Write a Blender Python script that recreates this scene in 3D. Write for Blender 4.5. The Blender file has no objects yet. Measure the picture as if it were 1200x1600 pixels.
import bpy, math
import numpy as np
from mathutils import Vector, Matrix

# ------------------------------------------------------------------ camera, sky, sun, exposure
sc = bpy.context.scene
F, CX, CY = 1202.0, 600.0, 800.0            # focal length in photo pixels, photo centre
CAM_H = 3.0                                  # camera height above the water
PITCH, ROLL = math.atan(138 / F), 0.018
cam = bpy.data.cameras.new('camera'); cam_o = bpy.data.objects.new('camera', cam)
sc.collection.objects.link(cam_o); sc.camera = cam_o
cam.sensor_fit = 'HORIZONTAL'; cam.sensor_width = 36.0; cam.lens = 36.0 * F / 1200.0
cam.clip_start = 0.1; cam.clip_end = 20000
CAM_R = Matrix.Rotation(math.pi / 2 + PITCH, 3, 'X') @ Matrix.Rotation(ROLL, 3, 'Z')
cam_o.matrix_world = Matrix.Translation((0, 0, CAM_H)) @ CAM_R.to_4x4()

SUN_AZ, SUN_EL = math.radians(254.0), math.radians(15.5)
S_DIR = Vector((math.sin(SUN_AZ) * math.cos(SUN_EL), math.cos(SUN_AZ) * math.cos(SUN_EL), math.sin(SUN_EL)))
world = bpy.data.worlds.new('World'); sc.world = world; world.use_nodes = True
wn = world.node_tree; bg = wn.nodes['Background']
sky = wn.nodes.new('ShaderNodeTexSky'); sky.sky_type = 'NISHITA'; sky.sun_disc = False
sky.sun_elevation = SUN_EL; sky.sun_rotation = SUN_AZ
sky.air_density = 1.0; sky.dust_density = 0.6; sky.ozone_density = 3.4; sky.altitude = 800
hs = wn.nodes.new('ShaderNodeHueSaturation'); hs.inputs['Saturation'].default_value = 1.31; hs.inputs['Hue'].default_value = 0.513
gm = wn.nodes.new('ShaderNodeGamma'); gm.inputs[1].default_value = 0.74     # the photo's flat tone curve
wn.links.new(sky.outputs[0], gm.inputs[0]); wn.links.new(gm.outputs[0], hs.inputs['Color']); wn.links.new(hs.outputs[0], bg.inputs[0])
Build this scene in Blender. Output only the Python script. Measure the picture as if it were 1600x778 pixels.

Task details: Please write out the material word for word from its first line through the line holding "from mathutils import Vector, Matrix", including both, and no line past it.

Solution to this problem:
Write a Blender Python script that recreates this scene in 3D. Write for Blender 4.5. The Blender file has no objects yet. Measure the picture as if it were 1200x1600 pixels.
import bpy, math
import numpy as np
from mathutils import Vector, Matrix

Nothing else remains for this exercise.